— begin Record set —
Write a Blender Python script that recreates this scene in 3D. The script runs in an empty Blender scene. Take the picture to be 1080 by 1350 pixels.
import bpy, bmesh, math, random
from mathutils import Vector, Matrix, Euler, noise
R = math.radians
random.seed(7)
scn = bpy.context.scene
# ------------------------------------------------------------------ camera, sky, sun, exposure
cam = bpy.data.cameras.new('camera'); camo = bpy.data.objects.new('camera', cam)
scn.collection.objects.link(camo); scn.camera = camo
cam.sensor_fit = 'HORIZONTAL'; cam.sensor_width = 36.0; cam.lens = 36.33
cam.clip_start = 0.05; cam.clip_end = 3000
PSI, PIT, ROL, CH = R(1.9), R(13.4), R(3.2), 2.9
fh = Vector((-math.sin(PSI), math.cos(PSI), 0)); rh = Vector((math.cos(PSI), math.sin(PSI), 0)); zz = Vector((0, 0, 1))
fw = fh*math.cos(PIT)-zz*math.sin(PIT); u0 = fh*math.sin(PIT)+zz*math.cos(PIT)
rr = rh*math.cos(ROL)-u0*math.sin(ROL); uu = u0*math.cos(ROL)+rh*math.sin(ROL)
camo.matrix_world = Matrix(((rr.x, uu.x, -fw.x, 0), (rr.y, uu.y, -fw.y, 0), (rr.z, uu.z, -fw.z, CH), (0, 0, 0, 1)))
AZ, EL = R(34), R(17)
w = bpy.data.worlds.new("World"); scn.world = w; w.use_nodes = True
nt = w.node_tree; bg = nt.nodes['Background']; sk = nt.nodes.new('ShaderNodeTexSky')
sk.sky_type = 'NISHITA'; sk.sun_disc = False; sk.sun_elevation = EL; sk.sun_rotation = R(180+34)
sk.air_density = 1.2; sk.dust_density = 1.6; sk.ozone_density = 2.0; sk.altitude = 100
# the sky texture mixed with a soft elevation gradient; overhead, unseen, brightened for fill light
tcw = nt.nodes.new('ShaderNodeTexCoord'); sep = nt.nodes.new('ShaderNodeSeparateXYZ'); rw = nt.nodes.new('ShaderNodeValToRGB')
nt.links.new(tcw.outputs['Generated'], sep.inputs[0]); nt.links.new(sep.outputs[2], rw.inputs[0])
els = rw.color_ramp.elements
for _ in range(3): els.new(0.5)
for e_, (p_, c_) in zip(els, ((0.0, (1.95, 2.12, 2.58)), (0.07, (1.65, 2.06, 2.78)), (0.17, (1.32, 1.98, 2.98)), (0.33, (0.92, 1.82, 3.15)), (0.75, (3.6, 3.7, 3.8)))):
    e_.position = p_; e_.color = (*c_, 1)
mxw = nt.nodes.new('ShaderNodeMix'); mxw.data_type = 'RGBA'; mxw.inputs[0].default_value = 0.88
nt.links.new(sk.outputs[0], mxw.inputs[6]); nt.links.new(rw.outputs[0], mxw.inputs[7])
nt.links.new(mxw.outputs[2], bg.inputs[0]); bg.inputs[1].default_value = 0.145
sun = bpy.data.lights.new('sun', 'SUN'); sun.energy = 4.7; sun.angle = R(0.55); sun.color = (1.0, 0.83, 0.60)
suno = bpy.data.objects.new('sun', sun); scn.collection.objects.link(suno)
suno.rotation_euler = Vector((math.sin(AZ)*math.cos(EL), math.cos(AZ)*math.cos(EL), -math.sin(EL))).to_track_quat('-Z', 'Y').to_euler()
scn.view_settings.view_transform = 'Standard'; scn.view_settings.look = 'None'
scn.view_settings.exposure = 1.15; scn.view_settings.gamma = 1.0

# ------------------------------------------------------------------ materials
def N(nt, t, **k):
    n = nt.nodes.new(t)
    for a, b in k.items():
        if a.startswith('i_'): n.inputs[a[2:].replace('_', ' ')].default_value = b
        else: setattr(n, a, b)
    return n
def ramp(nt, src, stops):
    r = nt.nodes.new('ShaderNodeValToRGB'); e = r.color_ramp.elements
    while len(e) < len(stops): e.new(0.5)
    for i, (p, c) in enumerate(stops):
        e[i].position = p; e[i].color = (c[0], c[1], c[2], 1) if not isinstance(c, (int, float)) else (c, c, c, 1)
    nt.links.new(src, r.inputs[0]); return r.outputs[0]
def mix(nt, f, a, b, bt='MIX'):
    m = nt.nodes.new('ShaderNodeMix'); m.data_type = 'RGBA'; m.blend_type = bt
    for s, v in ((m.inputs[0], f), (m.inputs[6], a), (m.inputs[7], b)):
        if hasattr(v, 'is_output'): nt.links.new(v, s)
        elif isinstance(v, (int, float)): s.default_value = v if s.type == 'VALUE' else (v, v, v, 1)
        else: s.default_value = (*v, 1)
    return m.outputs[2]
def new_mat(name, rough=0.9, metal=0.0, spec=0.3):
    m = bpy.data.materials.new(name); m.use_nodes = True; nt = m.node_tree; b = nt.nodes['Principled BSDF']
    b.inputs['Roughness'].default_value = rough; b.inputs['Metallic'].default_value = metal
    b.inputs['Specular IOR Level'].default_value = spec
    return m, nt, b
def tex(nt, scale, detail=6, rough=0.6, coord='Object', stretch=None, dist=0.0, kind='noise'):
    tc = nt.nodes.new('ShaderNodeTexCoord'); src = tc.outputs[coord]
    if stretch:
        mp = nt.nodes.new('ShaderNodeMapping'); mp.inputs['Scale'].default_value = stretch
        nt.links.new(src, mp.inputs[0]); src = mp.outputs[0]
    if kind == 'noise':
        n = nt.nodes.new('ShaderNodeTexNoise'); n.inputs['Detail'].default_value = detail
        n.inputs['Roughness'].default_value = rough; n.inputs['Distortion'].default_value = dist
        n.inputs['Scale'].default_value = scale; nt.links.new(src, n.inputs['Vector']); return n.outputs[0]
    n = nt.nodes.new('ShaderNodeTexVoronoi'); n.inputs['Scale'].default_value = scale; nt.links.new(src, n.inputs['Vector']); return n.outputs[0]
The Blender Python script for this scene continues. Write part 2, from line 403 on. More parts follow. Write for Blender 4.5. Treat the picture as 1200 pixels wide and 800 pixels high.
— end Record set —
■ **Problem statement**: Please give back all of the records exactly as written.

■ **The response**:
Write a Blender Python script that recreates this scene in 3D. The script runs in an empty Blender scene. Take the picture to be 1080 by 1350 pixels.
import bpy, bmesh, math, random
from mathutils import Vector, Matrix, Euler, noise
R = math.radians
random.seed(7)
scn = bpy.context.scene
# ------------------------------------------------------------------ camera, sky, sun, exposure
cam = bpy.data.cameras.new('camera'); camo = bpy.data.objects.new('camera', cam)
scn.collection.objects.link(camo); scn.camera = camo
cam.sensor_fit = 'HORIZONTAL'; cam.sensor_width = 36.0; cam.lens = 36.33
cam.clip_start = 0.05; cam.clip_end = 3000
PSI, PIT, ROL, CH = R(1.9), R(13.4), R(3.2), 2.9
fh = Vector((-math.sin(PSI), math.cos(PSI), 0)); rh = Vector((math.cos(PSI), math.sin(PSI), 0)); zz = Vector((0, 0, 1))
fw = fh*math.cos(PIT)-zz*math.sin(PIT); u0 = fh*math.sin(PIT)+zz*math.cos(PIT)
rr = rh*math.cos(ROL)-u0*math.sin(ROL); uu = u0*math.cos(ROL)+rh*math.sin(ROL)
camo.matrix_world = Matrix(((rr.x, uu.x, -fw.x, 0), (rr.y, uu.y, -fw.y, 0), (rr.z, uu.z, -fw.z, CH), (0, 0, 0, 1)))
AZ, EL = R(34), R(17)
w = bpy.data.worlds.new("World"); scn.world = w; w.use_nodes = True
nt = w.node_tree; bg = nt.nodes['Background']; sk = nt.nodes.new('ShaderNodeTexSky')
sk.sky_type = 'NISHITA'; sk.sun_disc = False; sk.sun_elevation = EL; sk.sun_rotation = R(180+34)
sk.air_density = 1.2; sk.dust_density = 1.6; sk.ozone_density = 2.0; sk.altitude = 100
# the sky texture mixed with a soft elevation gradient; overhead, unseen, brightened for fill light
tcw = nt.nodes.new('ShaderNodeTexCoord'); sep = nt.nodes.new('ShaderNodeSeparateXYZ'); rw = nt.nodes.new('ShaderNodeValToRGB')
nt.links.new(tcw.outputs['Generated'], sep.inputs[0]); nt.links.new(sep.outputs[2], rw.inputs[0])
els = rw.color_ramp.elements
for _ in range(3): els.new(0.5)
for e_, (p_, c_) in zip(els, ((0.0, (1.95, 2.12, 2.58)), (0.07, (1.65, 2.06, 2.78)), (0.17, (1.32, 1.98, 2.98)), (0.33, (0.92, 1.82, 3.15)), (0.75, (3.6, 3.7, 3.8)))):
    e_.position = p_; e_.color = (*c_, 1)
mxw = nt.nodes.new('ShaderNodeMix'); mxw.data_type = 'RGBA'; mxw.inputs[0].default_value = 0.88
nt.links.new(sk.outputs[0], mxw.inputs[6]); nt.links.new(rw.outputs[0], mxw.inputs[7])
nt.links.new(mxw.outputs[2], bg.inputs[0]); bg.inputs[1].default_value = 0.145
sun = bpy.data.lights.new('sun', 'SUN'); sun.energy = 4.7; sun.angle = R(0.55); sun.color = (1.0, 0.83, 0.60)
suno = bpy.data.objects.new('sun', sun); scn.collection.objects.link(suno)
suno.rotation_euler = Vector((math.sin(AZ)*math.cos(EL), math.cos(AZ)*math.cos(EL), -math.sin(EL))).to_track_quat('-Z', 'Y').to_euler()
scn.view_settings.view_transform = 'Standard'; scn.view_settings.look = 'None'
scn.view_settings.exposure = 1.15; scn.view_settings.gamma = 1.0

# ------------------------------------------------------------------ materials
def N(nt, t, **k):
    n = nt.nodes.new(t)
    for a, b in k.items():
        if a.startswith('i_'): n.inputs[a[2:].replace('_', ' ')].default_value = b
        else: setattr(n, a, b)
    return n
def ramp(nt, src, stops):
    r = nt.nodes.new('ShaderNodeValToRGB'); e = r.color_ramp.elements
    while len(e) < len(stops): e.new(0.5)
    for i, (p, c) in enumerate(stops):
        e[i].position = p; e[i].color = (c[0], c[1], c[2], 1) if not isinstance(c, (int, float)) else (c, c, c, 1)
    nt.links.new(src, r.inputs[0]); return r.outputs[0]
def mix(nt, f, a, b, bt='MIX'):
    m = nt.nodes.new('ShaderNodeMix'); m.data_type = 'RGBA'; m.blend_type = bt
    for s, v in ((m.inputs[0], f), (m.inputs[6], a), (m.inputs[7], b)):
        if hasattr(v, 'is_output'): nt.links.new(v, s)
        elif isinstance(v, (int, float)): s.default_value = v if s.type == 'VALUE' else (v, v, v, 1)
        else: s.default_value = (*v, 1)
    return m.outputs[2]
def new_mat(name, rough=0.9, metal=0.0, spec=0.3):
    m = bpy.data.materials.new(name); m.use_nodes = True; nt = m.node_tree; b = nt.nodes['Principled BSDF']
    b.inputs['Roughness'].default_value = rough; b.inputs['Metallic'].default_value = metal
    b.inputs['Specular IOR Level'].default_value = spec
    return m, nt, b
def tex(nt, scale, detail=6, rough=0.6, coord='Object', stretch=None, dist=0.0, kind='noise'):
    tc = nt.nodes.new('ShaderNodeTexCoord'); src = tc.outputs[coord]
    if stretch:
        mp = nt.nodes.new('ShaderNodeMapping'); mp.inputs['Scale'].default_value = stretch
        nt.links.new(src, mp.inputs[0]); src = mp.outputs[0]
    if kind == 'noise':
        n = nt.nodes.new('ShaderNodeTexNoise'); n.inputs['Detail'].default_value = detail
        n.inputs['Roughness'].default_value = rough; n.inputs['Distortion'].default_value = dist
        n.inputs['Scale'].default_value = scale; nt.links.new(src, n.inputs['Vector']); return n.outputs[0]
    n = nt.nodes.new('ShaderNodeTexVoronoi'); n.inputs['Scale'].default_value = scale; nt.links.new(src, n.inputs['Vector']); return n.outputs[0]
The Blender Python script for this scene continues. Write part 2, from line 403 on. More parts follow. Write for Blender 4.5. Treat the picture as 1200 pixels wide and 800 pixels high.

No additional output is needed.